Almeno un effetto collaterale della crisi economica non era negativo. Stiamo parlando della differenza tra i tassi di occupazione maschili e femminili che tra il 2007 e il 2014 era calata di circa 6 punti, tra il 23,5% e il 17,6%. Certo, un progresso dal sapore agrodolce, perché dovuto più a un calo pronunciato dell’occupazione maschile, colpita duramente dalla crisi dell’industria e dell’edilizia, che a un aumento di quella femminile, rimasta piuttosto stagnante su livelli tra i più bassi d’Europa.
Tanto è vero che un trend simile, e anzi ancora più accentuato, si era verificato anche in Spagna. Ci si stava avvicinando comunque alle medie europee e ai numeri, pur ancora lontani, dei Paesi più avanzati.
Con la ripresa però si è bloccato tutto. La rincorsa delle donne verso la parità si è fermata. In quell’anno si era arrivati a un gender gap, qui inteso come distanza tra i due tassi di occupazione (maschile e femminile) del 17,6%. In quelli successivi c’è stato addirittura un peggioramento, e a fine 2018 la differenza era del 17,9%.
In questi quattro anni l’occupazione femminile è sì cresciuta, dal 47,2% al 49,6%, ma meno di quanto abbia fatto quella maschile, salita dal 64,8% al 67,5%. Anche altrove in Europa non ci sono stati miglioramenti apprezzabili, e in Spagna si è assistito a un peggioramento anche maggiore. Ma da nessuna parte sono ancora meno della metà le donne con un impiego. Era legittimo e doveroso aspettarsi uno scatto dell’occupazione femminile almeno in Italia, visto che si partiva da livelli infimi. Non è accaduto. Il soffitto di cristallo resiste.

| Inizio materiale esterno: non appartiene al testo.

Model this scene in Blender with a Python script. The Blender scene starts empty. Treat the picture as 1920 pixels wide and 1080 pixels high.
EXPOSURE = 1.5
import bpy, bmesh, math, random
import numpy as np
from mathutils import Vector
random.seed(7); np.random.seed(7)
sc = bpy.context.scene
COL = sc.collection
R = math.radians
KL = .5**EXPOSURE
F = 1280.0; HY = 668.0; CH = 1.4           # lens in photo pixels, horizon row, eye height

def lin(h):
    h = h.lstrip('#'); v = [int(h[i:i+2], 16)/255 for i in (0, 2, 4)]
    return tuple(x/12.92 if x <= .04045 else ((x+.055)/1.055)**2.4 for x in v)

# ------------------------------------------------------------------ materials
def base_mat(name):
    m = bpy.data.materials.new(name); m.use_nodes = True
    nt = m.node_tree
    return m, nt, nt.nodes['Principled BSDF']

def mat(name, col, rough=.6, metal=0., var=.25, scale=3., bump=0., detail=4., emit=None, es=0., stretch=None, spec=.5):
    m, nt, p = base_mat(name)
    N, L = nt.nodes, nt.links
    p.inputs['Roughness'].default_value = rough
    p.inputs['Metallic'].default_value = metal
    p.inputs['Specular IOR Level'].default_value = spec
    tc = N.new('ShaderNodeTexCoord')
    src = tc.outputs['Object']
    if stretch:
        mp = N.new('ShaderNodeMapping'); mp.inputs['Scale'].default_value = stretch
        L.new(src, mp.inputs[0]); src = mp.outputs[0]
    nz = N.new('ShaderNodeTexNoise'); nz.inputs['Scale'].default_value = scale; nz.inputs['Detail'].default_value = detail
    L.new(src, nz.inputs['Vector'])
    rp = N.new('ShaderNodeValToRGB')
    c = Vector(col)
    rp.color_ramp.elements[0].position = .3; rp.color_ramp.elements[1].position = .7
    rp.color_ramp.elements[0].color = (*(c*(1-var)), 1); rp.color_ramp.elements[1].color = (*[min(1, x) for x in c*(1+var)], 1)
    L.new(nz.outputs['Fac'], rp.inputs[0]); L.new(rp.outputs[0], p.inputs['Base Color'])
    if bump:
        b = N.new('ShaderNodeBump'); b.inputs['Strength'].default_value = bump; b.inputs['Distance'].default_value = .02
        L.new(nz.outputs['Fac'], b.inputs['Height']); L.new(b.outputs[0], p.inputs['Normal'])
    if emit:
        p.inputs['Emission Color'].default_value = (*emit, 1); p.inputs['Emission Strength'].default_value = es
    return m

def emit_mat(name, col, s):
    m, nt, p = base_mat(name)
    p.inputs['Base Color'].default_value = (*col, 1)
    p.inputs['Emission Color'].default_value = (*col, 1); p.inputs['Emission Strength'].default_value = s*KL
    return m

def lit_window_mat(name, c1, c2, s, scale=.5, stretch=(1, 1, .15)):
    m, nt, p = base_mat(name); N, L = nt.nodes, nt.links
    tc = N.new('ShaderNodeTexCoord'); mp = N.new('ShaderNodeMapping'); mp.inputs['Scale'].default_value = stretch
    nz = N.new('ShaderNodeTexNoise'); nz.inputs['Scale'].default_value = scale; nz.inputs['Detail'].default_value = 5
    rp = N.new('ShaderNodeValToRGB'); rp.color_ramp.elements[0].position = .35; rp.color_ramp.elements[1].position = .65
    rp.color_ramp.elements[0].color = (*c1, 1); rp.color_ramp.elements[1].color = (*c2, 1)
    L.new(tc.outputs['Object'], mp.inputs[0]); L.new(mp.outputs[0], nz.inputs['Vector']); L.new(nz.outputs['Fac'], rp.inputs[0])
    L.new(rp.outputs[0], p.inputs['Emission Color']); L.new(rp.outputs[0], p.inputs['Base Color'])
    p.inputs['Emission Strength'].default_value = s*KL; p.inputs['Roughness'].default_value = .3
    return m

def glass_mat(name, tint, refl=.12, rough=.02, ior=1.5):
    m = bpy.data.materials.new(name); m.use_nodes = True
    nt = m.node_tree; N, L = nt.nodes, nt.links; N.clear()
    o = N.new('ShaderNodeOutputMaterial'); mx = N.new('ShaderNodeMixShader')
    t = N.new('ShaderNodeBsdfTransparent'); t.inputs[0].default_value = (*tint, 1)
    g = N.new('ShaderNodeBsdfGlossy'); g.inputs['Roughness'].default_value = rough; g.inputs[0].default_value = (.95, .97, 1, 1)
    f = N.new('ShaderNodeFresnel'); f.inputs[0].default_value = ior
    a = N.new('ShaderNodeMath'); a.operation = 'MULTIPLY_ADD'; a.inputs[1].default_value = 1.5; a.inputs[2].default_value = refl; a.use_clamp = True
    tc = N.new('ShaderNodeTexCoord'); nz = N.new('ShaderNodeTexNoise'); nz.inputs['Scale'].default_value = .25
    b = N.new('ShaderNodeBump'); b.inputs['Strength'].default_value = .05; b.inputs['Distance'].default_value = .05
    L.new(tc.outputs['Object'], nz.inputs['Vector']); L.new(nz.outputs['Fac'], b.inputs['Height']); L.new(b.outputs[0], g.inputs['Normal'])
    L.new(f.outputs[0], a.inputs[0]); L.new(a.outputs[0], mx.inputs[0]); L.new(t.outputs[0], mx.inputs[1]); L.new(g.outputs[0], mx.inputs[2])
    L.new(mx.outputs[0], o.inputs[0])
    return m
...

Nonostante i nuovi lavori nei servizi avanzati e alla persona, ambiti che occupano tradizionalmente donne, nonostante siano le donne sempre più a occupare le aule universitarie, a laurearsi di più e meglio. Ma a quanto pare l’istruzione non basta. Se analizziamo il gap occupazionale per le giovani laureate, sotto i 30 anni, vediamo come questo di fatto non esista. Anzi, in alcuni anni è stata maggiore l’occupazione femminile di quella maschile. Ma non esistono solo le laureate 28enni. Tra le giovani diplomate, che sono del resto di più, questo gender gap è invece in crescita. E soprattutto non si vedono miglioramenti tra le più anziane. Tra le laureate e le diplomate tra i 30 e i 50 anni. C’è stato un crollo solo tra le donne più istruite over 55, a causa degli effetti della legge Fornero, che ne ha trattenuto al lavoro molte, soprattutto nell’insegnamento e nel pubblico impiego.
Anche nel resto d’Europa assistiamo purtroppo a un aumento del gap occupazionale con l’età. Ovunque questo raddoppia o triplica tra i 20-24 anni e i 35-39. I progressi della maggiore istruzione si infrangono di fronte al fattore maternità. Da nessuna parte si è riusciti a impedire che il raggiungimento dell’età in cui si crea una famiglia causi l’uscita dal mondo del lavoro di grandi quantità di donne.
Ci sono due osservazioni però da fare. In Italia nonostante la minore fertilità il gap occupazionale delle 35-39enni e delle 40enni è maggiore che altrove, all’incirca il doppio di quello medio europeo, e c’è un peggioramento rispetto all’età più giovane molto più pronunciato anche rispetto a dove si fanno più figli. Non c’entra quindi solo la maternità. E poi nel resto d’Europa quando i figli crescono si ritorna al lavoro, il gender gap nell’occupazione dopo i 40 anni cala in Francia, Germania, Regno Unito, ma non in Italia e Spagna. Dove anzi continua a peggiorare. Chi è fuori è fuori, non vi sono strumenti o incentivi perchè una 40enne possa trovare lavoto dopo averlo lasciato.
Negli ultimi anni non ci sono stati miglioramenti, in particolare per le 30enni. I progressi precedenti durante la ripresa si sono infranti, la curva che rappresenta l’andamento del gap occupazionale (all’inverso) ha smesso di crescere, come se veramente quel soffitto di cristallo di cui si parla si sia materializzato sul grafico
Si deve spezzare quell’incantesimo che costringe le donne, anche le più brillanti e istruite, a rinunciare al lavoro per diventare madri, per poi non riagguantarlo più. Ne abbiamo bisogno soprattutto se vogliamo che aumentino anche le nascite. Non possiamo permetterci di creare un’alternativa tra figli e lavoro, anche perchè la conseguenza è non avere né gli uni né l’altro.